Without omitting anything, retype the data that follows.

┌──

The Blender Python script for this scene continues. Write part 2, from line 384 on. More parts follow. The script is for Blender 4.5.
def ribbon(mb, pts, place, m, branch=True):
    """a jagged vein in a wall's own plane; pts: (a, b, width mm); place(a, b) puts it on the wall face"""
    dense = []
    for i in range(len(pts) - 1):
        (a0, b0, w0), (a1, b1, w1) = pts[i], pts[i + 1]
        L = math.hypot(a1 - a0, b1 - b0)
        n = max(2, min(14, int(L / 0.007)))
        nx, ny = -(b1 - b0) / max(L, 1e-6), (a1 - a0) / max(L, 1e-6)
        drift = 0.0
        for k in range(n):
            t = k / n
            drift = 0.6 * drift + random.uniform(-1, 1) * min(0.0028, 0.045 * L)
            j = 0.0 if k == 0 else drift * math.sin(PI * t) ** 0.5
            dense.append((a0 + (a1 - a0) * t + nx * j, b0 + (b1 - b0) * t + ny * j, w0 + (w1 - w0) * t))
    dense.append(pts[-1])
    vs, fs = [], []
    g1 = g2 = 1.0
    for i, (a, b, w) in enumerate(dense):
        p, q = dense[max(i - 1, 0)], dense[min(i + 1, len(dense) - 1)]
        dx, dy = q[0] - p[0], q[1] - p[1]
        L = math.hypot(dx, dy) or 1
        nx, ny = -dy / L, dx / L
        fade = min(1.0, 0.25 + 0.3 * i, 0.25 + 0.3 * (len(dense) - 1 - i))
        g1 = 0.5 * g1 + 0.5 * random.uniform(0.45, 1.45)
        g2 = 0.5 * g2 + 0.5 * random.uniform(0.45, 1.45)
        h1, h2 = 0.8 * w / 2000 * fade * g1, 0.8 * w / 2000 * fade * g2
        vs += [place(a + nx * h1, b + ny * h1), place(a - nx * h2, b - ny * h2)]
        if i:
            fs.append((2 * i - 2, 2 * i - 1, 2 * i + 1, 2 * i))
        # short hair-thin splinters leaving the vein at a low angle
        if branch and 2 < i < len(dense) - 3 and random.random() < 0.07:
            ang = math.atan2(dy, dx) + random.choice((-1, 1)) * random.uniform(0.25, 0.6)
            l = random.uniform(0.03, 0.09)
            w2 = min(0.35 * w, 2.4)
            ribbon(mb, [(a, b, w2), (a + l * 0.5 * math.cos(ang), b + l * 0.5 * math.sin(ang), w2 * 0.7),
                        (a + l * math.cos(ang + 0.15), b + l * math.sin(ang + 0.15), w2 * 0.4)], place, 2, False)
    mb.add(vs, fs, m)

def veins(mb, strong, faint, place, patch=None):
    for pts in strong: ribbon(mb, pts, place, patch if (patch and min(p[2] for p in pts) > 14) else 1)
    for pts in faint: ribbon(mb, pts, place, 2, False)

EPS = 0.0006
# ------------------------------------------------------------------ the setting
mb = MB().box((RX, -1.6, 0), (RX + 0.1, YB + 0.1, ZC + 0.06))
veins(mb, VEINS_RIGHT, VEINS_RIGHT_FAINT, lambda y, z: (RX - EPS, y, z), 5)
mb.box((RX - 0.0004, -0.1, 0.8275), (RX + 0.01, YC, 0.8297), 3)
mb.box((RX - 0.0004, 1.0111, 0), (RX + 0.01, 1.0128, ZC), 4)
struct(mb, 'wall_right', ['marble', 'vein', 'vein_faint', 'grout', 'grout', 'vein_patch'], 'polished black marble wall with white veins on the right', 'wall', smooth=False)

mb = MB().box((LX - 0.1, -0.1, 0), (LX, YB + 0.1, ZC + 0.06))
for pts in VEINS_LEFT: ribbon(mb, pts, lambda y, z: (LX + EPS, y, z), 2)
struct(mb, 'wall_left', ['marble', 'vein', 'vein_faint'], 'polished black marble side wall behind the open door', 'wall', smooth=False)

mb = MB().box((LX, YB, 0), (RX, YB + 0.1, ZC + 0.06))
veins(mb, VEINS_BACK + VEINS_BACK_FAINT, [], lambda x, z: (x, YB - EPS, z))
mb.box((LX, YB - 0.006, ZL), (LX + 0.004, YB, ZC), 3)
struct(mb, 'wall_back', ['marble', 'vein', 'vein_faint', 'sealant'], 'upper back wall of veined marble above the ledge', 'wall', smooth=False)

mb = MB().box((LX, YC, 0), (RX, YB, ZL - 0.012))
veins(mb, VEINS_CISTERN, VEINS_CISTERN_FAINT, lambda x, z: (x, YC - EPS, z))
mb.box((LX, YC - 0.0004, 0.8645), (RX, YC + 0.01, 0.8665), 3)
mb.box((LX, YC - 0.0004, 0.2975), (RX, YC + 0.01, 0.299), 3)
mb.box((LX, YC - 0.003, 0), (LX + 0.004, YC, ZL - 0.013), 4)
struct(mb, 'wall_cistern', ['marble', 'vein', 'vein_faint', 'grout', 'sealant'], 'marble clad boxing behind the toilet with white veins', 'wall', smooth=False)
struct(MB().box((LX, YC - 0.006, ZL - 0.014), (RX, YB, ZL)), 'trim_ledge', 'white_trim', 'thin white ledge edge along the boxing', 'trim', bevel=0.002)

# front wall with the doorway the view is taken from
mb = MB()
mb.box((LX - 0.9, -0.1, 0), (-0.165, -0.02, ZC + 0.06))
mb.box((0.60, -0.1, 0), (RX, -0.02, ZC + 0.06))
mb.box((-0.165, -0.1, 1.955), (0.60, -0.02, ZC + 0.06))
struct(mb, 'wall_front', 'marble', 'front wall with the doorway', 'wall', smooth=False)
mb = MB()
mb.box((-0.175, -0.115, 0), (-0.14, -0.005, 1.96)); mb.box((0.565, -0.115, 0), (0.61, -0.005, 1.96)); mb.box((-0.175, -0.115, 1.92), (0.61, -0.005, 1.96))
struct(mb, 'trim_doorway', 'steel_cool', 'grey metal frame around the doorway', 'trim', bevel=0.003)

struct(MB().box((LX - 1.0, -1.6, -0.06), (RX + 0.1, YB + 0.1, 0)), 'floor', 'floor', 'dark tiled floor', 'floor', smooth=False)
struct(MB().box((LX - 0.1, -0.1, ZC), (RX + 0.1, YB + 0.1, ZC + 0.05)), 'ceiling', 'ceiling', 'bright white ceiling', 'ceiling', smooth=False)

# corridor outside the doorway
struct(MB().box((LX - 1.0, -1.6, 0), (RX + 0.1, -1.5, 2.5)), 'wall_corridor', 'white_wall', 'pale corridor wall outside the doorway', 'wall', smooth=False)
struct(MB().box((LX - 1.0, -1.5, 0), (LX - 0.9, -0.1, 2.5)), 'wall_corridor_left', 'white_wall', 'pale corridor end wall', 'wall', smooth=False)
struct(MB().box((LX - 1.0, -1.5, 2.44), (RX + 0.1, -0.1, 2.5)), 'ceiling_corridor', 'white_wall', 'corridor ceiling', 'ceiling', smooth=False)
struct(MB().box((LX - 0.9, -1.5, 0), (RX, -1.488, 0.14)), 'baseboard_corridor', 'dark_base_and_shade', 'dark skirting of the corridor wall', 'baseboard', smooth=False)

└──

▶ **Result of this task**
The Blender Python script for this scene continues. Write part 2, from line 384 on. More parts follow. The script is for Blender 4.5.
def ribbon(mb, pts, place, m, branch=True):
    """a jagged vein in a wall's own plane; pts: (a, b, width mm); place(a, b) puts it on the wall face"""
    dense = []
    for i in range(len(pts) - 1):
        (a0, b0, w0), (a1, b1, w1) = pts[i], pts[i + 1]
        L = math.hypot(a1 - a0, b1 - b0)
        n = max(2, min(14, int(L / 0.007)))
        nx, ny = -(b1 - b0) / max(L, 1e-6), (a1 - a0) / max(L, 1e-6)
        drift = 0.0
        for k in range(n):
            t = k / n
            drift = 0.6 * drift + random.uniform(-1, 1) * min(0.0028, 0.045 * L)
            j = 0.0 if k == 0 else drift * math.sin(PI * t) ** 0.5
            dense.append((a0 + (a1 - a0) * t + nx * j, b0 + (b1 - b0) * t + ny * j, w0 + (w1 - w0) * t))
    dense.append(pts[-1])
    vs, fs = [], []
    g1 = g2 = 1.0
    for i, (a, b, w) in enumerate(dense):
        p, q = dense[max(i - 1, 0)], dense[min(i + 1, len(dense) - 1)]
        dx, dy = q[0] - p[0], q[1] - p[1]
        L = math.hypot(dx, dy) or 1
        nx, ny = -dy / L, dx / L
        fade = min(1.0, 0.25 + 0.3 * i, 0.25 + 0.3 * (len(dense) - 1 - i))
        g1 = 0.5 * g1 + 0.5 * random.uniform(0.45, 1.45)
        g2 = 0.5 * g2 + 0.5 * random.uniform(0.45, 1.45)
        h1, h2 = 0.8 * w / 2000 * fade * g1, 0.8 * w / 2000 * fade * g2
        vs += [place(a + nx * h1, b + ny * h1), place(a - nx * h2, b - ny * h2)]
        if i:
            fs.append((2 * i - 2, 2 * i - 1, 2 * i + 1, 2 * i))
        # short hair-thin splinters leaving the vein at a low angle
        if branch and 2 < i < len(dense) - 3 and random.random() < 0.07:
            ang = math.atan2(dy, dx) + random.choice((-1, 1)) * random.uniform(0.25, 0.6)
            l = random.uniform(0.03, 0.09)
            w2 = min(0.35 * w, 2.4)
            ribbon(mb, [(a, b, w2), (a + l * 0.5 * math.cos(ang), b + l * 0.5 * math.sin(ang), w2 * 0.7),
                        (a + l * math.cos(ang + 0.15), b + l * math.sin(ang + 0.15), w2 * 0.4)], place, 2, False)
    mb.add(vs, fs, m)

def veins(mb, strong, faint, place, patch=None):
    for pts in strong: ribbon(mb, pts, place, patch if (patch and min(p[2] for p in pts) > 14) else 1)
    for pts in faint: ribbon(mb, pts, place, 2, False)

EPS = 0.0006
# ------------------------------------------------------------------ the setting
mb = MB().box((RX, -1.6, 0), (RX + 0.1, YB + 0.1, ZC + 0.06))
veins(mb, VEINS_RIGHT, VEINS_RIGHT_FAINT, lambda y, z: (RX - EPS, y, z), 5)
mb.box((RX - 0.0004, -0.1, 0.8275), (RX + 0.01, YC, 0.8297), 3)
mb.box((RX - 0.0004, 1.0111, 0), (RX + 0.01, 1.0128, ZC), 4)
struct(mb, 'wall_right', ['marble', 'vein', 'vein_faint', 'grout', 'grout', 'vein_patch'], 'polished black marble wall with white veins on the right', 'wall', smooth=False)

mb = MB().box((LX - 0.1, -0.1, 0), (LX, YB + 0.1, ZC + 0.06))
for pts in VEINS_LEFT: ribbon(mb, pts, lambda y, z: (LX + EPS, y, z), 2)
struct(mb, 'wall_left', ['marble', 'vein', 'vein_faint'], 'polished black marble side wall behind the open door', 'wall', smooth=False)

mb = MB().box((LX, YB, 0), (RX, YB + 0.1, ZC + 0.06))
veins(mb, VEINS_BACK + VEINS_BACK_FAINT, [], lambda x, z: (x, YB - EPS, z))
mb.box((LX, YB - 0.006, ZL), (LX + 0.004, YB, ZC), 3)
struct(mb, 'wall_back', ['marble', 'vein', 'vein_faint', 'sealant'], 'upper back wall of veined marble above the ledge', 'wall', smooth=False)

mb = MB().box((LX, YC, 0), (RX, YB, ZL - 0.012))
veins(mb, VEINS_CISTERN, VEINS_CISTERN_FAINT, lambda x, z: (x, YC - EPS, z))
mb.box((LX, YC - 0.0004, 0.8645), (RX, YC + 0.01, 0.8665), 3)
mb.box((LX, YC - 0.0004, 0.2975), (RX, YC + 0.01, 0.299), 3)
mb.box((LX, YC - 0.003, 0), (LX + 0.004, YC, ZL - 0.013), 4)
struct(mb, 'wall_cistern', ['marble', 'vein', 'vein_faint', 'grout', 'sealant'], 'marble clad boxing behind the toilet with white veins', 'wall', smooth=False)
struct(MB().box((LX, YC - 0.006, ZL - 0.014), (RX, YB, ZL)), 'trim_ledge', 'white_trim', 'thin white ledge edge along the boxing', 'trim', bevel=0.002)

# front wall with the doorway the view is taken from
mb = MB()
mb.box((LX - 0.9, -0.1, 0), (-0.165, -0.02, ZC + 0.06))
mb.box((0.60, -0.1, 0), (RX, -0.02, ZC + 0.06))
mb.box((-0.165, -0.1, 1.955), (0.60, -0.02, ZC + 0.06))
struct(mb, 'wall_front', 'marble', 'front wall with the doorway', 'wall', smooth=False)
mb = MB()
mb.box((-0.175, -0.115, 0), (-0.14, -0.005, 1.96)); mb.box((0.565, -0.115, 0), (0.61, -0.005, 1.96)); mb.box((-0.175, -0.115, 1.92), (0.61, -0.005, 1.96))
struct(mb, 'trim_doorway', 'steel_cool', 'grey metal frame around the doorway', 'trim', bevel=0.003)

struct(MB().box((LX - 1.0, -1.6, -0.06), (RX + 0.1, YB + 0.1, 0)), 'floor', 'floor', 'dark tiled floor', 'floor', smooth=False)
struct(MB().box((LX - 0.1, -0.1, ZC), (RX + 0.1, YB + 0.1, ZC + 0.05)), 'ceiling', 'ceiling', 'bright white ceiling', 'ceiling', smooth=False)

# corridor outside the doorway
struct(MB().box((LX - 1.0, -1.6, 0), (RX + 0.1, -1.5, 2.5)), 'wall_corridor', 'white_wall', 'pale corridor wall outside the doorway', 'wall', smooth=False)
struct(MB().box((LX - 1.0, -1.5, 0), (LX - 0.9, -0.1, 2.5)), 'wall_corridor_left', 'white_wall', 'pale corridor end wall', 'wall', smooth=False)
struct(MB().box((LX - 1.0, -1.5, 2.44), (RX + 0.1, -0.1, 2.5)), 'ceiling_corridor', 'white_wall', 'corridor ceiling', 'ceiling', smooth=False)
struct(MB().box((LX - 0.9, -1.5, 0), (RX, -1.488, 0.14)), 'baseboard_corridor', 'dark_base_and_shade', 'dark skirting of the corridor wall', 'baseboard', smooth=False)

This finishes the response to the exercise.